* Exercise goal
From the entries below, count the lines with "More". Write only the count.

* Available data
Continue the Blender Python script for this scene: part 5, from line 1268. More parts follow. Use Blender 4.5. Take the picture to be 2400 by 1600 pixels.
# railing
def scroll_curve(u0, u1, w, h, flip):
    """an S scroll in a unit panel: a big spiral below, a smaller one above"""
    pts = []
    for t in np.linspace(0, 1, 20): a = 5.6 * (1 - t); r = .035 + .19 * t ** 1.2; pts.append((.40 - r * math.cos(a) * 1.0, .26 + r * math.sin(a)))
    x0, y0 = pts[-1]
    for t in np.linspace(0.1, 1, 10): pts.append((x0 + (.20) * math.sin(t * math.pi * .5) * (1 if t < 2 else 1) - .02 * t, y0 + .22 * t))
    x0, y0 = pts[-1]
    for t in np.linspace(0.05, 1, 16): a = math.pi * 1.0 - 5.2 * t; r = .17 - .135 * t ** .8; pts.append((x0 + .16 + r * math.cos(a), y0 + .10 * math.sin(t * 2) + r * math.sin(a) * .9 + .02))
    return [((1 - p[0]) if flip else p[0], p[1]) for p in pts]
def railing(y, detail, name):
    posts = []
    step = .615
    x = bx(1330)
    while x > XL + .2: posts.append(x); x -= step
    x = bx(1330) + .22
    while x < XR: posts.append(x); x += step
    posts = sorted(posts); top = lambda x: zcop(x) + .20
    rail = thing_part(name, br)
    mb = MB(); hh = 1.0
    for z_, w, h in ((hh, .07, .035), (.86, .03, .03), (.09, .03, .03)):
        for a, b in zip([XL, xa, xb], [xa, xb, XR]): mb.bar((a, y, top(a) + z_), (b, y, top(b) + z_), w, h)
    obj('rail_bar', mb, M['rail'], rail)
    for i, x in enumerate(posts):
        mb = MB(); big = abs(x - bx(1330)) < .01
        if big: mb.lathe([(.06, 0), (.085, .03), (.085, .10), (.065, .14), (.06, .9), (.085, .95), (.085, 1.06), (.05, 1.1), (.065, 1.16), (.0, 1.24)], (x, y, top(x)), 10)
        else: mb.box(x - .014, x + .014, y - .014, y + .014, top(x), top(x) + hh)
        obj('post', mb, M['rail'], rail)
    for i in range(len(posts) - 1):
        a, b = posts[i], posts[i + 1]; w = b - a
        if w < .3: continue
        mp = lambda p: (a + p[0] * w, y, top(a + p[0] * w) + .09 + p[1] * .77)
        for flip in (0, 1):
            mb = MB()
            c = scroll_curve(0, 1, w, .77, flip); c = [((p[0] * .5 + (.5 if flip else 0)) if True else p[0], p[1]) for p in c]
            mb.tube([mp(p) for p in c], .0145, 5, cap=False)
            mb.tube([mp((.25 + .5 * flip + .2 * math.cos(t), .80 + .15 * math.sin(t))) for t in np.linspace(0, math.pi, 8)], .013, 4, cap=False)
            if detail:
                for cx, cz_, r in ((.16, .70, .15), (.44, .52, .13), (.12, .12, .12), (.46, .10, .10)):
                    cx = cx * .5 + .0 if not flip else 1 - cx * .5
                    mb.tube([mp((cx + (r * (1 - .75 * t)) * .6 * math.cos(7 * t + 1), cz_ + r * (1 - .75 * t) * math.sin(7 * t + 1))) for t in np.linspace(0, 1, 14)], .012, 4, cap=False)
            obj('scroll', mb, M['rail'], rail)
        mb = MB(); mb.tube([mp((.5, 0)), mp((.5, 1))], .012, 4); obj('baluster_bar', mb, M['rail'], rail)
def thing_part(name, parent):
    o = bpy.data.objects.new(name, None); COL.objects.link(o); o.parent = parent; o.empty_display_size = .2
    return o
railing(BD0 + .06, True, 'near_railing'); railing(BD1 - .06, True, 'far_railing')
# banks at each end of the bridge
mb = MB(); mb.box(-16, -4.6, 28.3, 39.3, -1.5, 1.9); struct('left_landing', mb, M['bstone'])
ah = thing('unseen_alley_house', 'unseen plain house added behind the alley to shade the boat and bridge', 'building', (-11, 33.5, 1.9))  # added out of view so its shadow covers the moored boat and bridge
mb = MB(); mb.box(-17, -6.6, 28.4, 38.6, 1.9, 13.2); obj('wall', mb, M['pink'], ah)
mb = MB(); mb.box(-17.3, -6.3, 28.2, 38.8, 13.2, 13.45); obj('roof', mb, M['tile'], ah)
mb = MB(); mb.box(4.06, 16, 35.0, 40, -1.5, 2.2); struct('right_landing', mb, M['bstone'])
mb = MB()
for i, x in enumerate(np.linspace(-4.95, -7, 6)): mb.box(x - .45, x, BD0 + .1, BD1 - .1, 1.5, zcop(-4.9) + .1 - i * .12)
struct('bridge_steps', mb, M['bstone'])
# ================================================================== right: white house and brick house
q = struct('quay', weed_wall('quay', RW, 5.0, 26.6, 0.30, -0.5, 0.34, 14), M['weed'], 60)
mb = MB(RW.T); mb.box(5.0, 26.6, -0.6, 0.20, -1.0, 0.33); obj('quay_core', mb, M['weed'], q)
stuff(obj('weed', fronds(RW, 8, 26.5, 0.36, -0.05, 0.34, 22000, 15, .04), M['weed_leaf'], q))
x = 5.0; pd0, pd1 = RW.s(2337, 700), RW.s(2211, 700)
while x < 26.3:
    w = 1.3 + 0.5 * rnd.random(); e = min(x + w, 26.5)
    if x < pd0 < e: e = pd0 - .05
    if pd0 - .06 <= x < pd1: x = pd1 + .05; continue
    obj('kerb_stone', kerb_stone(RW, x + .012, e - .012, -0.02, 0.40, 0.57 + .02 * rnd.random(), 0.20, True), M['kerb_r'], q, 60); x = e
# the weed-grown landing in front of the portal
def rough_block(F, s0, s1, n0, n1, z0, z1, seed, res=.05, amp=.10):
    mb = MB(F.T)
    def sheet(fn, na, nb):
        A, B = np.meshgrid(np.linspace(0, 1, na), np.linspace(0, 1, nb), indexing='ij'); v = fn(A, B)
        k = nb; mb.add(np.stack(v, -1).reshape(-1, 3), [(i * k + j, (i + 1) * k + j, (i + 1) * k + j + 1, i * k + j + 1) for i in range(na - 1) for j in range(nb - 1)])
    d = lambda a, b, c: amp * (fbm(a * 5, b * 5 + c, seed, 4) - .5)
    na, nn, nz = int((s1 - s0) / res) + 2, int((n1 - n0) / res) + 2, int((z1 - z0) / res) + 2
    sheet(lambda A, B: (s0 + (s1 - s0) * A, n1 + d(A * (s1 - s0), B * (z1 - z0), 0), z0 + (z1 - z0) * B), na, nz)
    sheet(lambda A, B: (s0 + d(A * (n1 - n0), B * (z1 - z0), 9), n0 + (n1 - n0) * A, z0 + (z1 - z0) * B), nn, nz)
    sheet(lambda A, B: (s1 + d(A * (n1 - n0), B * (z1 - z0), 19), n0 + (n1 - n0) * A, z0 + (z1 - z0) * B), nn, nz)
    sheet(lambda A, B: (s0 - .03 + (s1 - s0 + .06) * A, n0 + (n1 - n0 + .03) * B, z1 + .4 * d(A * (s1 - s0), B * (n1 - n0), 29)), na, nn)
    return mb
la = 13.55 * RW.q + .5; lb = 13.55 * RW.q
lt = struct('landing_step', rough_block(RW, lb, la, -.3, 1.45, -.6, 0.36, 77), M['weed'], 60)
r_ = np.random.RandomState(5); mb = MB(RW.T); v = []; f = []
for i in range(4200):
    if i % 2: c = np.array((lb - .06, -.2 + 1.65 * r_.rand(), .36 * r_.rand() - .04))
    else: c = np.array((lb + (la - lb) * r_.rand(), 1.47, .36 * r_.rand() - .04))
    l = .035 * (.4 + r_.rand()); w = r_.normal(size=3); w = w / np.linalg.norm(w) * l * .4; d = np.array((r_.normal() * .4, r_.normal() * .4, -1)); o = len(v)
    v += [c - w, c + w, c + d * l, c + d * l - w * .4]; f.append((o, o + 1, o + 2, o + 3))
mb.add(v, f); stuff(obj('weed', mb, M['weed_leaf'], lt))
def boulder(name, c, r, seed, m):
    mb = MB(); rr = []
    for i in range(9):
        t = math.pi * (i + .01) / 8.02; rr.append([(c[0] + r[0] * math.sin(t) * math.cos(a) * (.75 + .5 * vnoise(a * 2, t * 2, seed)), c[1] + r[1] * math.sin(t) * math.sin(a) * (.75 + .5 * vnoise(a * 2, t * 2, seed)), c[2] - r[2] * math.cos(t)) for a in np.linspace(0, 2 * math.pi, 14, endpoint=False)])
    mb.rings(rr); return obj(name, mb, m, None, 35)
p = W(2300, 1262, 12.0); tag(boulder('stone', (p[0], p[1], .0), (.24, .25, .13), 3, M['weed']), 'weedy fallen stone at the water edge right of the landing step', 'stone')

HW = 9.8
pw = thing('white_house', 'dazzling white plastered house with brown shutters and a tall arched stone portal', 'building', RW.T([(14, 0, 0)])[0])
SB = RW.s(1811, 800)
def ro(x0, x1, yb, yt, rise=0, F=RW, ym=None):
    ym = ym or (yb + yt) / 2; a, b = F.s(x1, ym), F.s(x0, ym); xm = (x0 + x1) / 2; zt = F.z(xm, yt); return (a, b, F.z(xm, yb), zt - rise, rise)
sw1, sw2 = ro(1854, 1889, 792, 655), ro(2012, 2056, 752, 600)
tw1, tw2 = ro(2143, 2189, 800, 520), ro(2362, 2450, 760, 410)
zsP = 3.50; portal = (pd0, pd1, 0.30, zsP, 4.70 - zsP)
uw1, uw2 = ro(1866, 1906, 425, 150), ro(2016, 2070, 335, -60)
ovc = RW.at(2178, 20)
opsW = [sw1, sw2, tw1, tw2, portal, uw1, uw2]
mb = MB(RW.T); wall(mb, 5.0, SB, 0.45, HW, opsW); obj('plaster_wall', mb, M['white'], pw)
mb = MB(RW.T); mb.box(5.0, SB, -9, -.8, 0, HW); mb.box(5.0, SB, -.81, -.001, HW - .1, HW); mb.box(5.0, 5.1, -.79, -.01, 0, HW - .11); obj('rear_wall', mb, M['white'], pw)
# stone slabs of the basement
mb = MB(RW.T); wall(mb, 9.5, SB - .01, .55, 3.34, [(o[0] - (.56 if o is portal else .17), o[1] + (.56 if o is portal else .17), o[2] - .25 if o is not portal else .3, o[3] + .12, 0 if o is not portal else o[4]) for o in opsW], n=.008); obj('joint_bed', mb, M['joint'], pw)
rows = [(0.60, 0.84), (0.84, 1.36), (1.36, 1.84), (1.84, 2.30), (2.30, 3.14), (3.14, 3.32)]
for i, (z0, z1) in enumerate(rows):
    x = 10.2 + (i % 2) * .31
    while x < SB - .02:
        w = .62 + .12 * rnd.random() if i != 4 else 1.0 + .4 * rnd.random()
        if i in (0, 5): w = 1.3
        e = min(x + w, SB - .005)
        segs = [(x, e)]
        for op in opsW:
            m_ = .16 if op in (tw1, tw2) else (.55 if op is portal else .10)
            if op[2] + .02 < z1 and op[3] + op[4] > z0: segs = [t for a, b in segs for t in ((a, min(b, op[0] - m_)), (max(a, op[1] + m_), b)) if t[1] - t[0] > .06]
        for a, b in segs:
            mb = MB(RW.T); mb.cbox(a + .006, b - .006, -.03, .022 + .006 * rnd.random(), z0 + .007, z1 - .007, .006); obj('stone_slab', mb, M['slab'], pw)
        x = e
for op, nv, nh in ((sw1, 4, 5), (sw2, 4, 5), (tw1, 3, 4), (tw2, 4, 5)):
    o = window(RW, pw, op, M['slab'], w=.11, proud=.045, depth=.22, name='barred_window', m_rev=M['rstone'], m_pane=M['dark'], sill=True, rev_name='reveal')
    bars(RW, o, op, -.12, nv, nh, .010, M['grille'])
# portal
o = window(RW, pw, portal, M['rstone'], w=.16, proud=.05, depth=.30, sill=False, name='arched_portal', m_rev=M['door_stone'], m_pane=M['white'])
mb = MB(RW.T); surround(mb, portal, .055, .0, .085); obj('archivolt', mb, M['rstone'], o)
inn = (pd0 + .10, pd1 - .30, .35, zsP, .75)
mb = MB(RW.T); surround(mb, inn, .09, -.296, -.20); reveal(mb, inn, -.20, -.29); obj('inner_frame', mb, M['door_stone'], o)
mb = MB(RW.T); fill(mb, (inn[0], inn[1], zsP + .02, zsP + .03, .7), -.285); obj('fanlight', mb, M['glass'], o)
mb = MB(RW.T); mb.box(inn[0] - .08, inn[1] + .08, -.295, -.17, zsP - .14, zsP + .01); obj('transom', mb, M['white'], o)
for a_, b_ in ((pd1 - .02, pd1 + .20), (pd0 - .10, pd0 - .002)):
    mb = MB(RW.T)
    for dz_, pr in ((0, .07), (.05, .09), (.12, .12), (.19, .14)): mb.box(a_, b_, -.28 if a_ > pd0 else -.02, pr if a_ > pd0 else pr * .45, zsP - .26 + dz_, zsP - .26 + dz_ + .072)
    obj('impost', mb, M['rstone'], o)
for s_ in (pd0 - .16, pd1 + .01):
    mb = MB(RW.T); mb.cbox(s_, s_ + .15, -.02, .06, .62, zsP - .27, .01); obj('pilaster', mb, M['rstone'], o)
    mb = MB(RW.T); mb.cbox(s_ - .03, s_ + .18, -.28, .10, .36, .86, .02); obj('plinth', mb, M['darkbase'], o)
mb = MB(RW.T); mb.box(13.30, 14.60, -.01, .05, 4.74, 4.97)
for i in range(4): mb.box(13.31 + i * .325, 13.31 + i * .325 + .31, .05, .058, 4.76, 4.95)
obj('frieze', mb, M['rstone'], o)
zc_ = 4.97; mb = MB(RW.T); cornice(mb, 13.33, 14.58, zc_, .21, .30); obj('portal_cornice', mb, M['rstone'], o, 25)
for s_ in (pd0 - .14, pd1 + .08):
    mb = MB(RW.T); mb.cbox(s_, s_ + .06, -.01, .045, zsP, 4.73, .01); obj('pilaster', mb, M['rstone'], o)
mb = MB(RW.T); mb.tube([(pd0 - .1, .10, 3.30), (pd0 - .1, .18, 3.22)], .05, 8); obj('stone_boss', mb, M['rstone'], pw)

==

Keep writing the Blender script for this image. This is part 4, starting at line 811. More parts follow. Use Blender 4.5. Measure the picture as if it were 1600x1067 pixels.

* * *

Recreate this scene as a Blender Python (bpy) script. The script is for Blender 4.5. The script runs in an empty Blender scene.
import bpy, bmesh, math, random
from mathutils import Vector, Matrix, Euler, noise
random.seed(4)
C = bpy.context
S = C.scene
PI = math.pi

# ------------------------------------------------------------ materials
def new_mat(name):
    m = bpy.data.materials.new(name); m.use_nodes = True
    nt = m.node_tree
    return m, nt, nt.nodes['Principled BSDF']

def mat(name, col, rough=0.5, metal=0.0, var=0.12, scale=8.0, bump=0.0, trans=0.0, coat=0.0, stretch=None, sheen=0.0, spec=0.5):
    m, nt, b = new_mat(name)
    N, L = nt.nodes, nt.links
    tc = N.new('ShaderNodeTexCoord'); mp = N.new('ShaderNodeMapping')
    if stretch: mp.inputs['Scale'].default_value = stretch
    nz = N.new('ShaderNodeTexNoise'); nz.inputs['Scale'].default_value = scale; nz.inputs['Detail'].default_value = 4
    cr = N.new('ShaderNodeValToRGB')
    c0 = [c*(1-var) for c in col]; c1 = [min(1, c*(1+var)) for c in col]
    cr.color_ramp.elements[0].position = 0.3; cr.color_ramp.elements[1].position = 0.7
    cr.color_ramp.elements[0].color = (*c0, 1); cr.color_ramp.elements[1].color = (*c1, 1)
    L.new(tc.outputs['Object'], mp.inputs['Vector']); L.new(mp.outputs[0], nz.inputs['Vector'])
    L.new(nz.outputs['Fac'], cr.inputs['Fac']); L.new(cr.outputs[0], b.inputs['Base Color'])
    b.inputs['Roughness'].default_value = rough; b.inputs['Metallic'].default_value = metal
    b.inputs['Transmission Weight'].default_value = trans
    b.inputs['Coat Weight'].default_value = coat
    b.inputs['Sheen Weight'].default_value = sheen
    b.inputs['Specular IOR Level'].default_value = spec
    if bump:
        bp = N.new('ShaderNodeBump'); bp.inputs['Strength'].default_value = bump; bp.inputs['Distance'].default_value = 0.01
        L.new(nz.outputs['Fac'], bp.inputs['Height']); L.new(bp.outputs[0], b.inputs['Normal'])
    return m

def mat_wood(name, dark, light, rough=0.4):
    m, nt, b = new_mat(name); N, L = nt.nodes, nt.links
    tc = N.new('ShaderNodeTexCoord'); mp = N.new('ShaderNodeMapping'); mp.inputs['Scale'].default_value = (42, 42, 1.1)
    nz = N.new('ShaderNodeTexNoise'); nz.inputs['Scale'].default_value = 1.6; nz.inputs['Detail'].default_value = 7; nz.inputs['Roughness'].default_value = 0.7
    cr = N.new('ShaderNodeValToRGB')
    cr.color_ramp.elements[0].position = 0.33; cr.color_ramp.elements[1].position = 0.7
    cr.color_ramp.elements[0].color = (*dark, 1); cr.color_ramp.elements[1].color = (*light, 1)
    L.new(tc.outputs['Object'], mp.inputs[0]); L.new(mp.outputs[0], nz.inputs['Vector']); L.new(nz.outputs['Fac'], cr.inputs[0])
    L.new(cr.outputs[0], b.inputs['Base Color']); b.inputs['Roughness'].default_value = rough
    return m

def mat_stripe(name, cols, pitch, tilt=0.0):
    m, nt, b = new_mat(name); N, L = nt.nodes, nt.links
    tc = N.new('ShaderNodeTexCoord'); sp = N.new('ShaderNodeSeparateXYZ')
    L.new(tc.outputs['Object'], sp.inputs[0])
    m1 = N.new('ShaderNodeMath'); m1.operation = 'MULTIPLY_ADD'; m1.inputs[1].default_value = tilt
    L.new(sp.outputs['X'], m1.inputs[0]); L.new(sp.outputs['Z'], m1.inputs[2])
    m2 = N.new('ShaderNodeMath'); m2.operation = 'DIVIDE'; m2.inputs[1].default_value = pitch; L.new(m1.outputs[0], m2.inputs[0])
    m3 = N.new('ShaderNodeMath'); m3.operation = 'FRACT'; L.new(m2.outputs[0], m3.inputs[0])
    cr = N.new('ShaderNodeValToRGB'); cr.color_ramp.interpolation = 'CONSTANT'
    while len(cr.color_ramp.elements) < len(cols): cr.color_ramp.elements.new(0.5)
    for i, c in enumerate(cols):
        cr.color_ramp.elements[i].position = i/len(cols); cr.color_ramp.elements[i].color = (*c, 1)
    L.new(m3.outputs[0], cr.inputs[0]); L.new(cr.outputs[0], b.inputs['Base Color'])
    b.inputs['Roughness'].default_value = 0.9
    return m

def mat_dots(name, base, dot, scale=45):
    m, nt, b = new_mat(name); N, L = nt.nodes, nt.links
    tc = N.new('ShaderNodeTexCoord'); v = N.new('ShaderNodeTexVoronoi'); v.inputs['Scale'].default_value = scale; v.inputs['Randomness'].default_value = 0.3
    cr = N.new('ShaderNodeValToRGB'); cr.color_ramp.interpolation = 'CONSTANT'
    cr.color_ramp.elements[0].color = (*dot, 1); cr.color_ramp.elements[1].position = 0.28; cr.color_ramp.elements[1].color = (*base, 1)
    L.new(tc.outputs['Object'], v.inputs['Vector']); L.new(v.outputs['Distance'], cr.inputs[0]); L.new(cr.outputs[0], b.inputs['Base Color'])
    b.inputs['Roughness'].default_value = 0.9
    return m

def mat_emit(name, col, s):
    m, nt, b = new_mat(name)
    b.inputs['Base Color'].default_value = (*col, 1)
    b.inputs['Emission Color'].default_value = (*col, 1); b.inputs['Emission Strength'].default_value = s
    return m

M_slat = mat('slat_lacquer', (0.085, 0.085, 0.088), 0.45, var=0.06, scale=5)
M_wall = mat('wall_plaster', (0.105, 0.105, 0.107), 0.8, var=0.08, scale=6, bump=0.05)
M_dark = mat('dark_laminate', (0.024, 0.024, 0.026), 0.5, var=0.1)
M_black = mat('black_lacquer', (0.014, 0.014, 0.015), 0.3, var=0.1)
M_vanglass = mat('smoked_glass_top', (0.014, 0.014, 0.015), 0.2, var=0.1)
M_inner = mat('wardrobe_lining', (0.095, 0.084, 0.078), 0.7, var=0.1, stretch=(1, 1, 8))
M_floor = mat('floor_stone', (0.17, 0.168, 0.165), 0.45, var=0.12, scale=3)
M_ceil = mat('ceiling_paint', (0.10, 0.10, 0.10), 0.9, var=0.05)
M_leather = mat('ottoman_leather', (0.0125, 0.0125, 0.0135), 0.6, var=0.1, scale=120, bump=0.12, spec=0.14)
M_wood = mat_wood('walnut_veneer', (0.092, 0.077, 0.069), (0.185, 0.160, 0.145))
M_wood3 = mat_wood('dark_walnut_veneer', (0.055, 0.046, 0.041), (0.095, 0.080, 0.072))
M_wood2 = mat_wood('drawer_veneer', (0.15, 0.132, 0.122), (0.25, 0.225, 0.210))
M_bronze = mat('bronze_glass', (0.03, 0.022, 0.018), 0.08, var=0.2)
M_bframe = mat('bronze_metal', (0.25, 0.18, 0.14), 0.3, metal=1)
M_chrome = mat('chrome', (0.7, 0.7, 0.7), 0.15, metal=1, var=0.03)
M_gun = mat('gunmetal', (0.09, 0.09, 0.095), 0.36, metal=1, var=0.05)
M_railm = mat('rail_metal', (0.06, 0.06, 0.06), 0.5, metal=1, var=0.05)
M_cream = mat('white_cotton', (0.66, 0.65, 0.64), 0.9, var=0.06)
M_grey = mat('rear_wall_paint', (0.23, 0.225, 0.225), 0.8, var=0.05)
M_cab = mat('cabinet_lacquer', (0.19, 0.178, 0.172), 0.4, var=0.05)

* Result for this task
2